Posted by: liberal japonicus | November 08, 2005 at 10:55 PM
I certainly am not demanding that you do research on Tacitus for me, but I find myself strangely unconvinced about your knowledge and expertise on the French political scene.
Whatever. I never claimed to be an expert on the American South either.
Posted by: Charles Bird | November 08, 2005 at 11:34 PM
I'm sure there are many faults with the French govt, but this looks to me like pro-criminal riots, like Toledo 2005 or Cinncinati 2001.
Posted by: DaveC | November 08, 2005 at 11:50 PM
If the French are only to blame, then the rioters would have a clear message, which they do not. I wish I did not have to point this out, but clearly the rioters are not Martin Luther King or the NAACP of the 60's.
Posted by: DaveC | November 09, 2005 at 12:08 AM
I never claimed to be an expert on the American South either.
No, you just made assertions about the US South and then said "I underwent a boot-camp, total-immersion experience in southern culture for a three-month period" Had I know there was a hidden clause there saying 'but this in no way qualifies me to pontificate about the South', I would have been a lot less upset. I'll just have to keep in mind that when you present your experiences, you aren't claiming that this experience informs your opinions, but rather the opposite, that your opinions inform your experience. Good thing to know.
DaveC,
what exactly is a pro-criminal riot?
Posted by: liberal japonicus | November 09, 2005 at 12:17 AM
I think for instance that MLK's "I have a dream" speech was great, and Louis Farrakan's (who I disagree with) Million Man March was totally legitimate and to be taken seriously. Throwing Molotov Cocktails and torching cars, on the other hand, are fundamentally criminal acts.

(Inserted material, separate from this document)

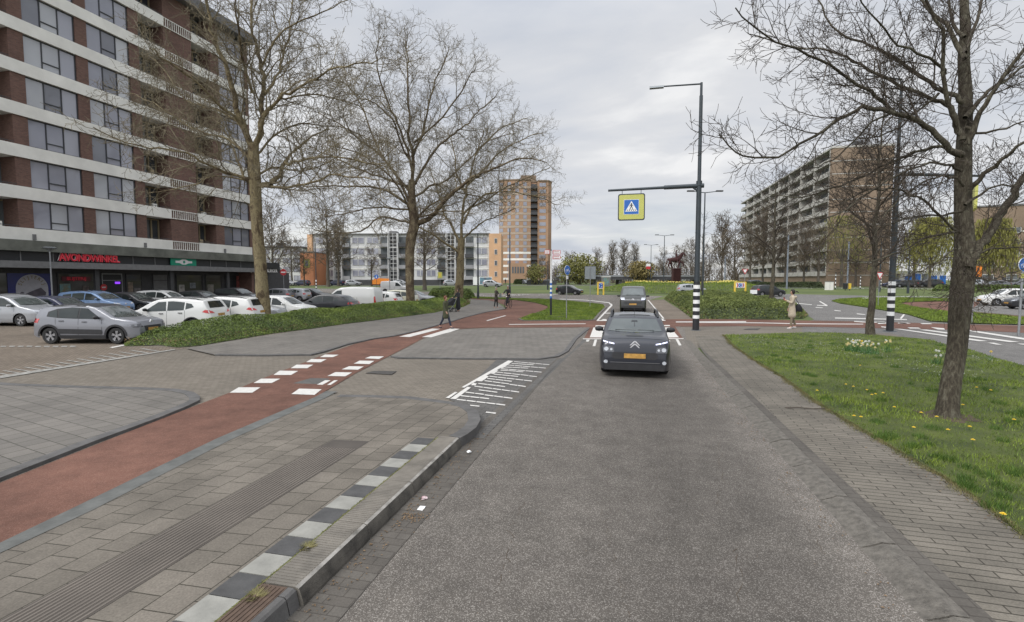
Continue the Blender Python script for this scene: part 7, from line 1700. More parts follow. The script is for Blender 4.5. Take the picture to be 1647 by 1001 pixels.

Posted by: DaveC | November 09, 2005 at 12:21 AM
One Time at the Racine (WI) Zoo, this black guy from Pascagoula, accosted me and totally bent my ear for about a half hour. It was only later that I realized that his relatives actually couldn't understand him because of his accent, which was really thick, so that was why he was so interested in talking to me.
So I guess I have big time credentials.
Actually most people are more concerned with their own life experiences than big political issues, however anecdotal my evidence may be. Perhaps Charles' experiences made him realize this as well.
Posted by: DaveC | November 09, 2005 at 12:36 AM
Gotcha. But referring to the "March on Washington for Jobs and Freedom" a riot is a bit misleading. Also, riots occur for a lot more mundane reasons.
Posted by: liberal japonicus | November 09, 2005 at 12:36 AM
I never claimed to be an expert on the American South either.
No, you just implied it. But rest easy, I don't think anyone will be mistaking you for one anytime soon.
Posted by: Catsy | November 09, 2005 at 12:37 AM
Throwing Molotov Cocktails and torching cars, on the other hand, are fundamentally criminal acts.
Isn't every act of civil disobedience?
Posted by: spartikus | November 09, 2005 at 12:49 AM
Also, riots occur for a lot more mundane reasons.
No question about that. I could have been arrested during the 1974 streaking craze, and after Tennessee beat Alabama after a long losing spell. But I was just hanging around acting afool and not being violent or destroying things.
Posted by: DaveC | November 09, 2005 at 12:54 AM
Isn't every act of civil disobedience?
There are crimes of civil disobedience in which people voluntarily get arrested, and then there are crimes when people intentionally harm other people or destroy their property.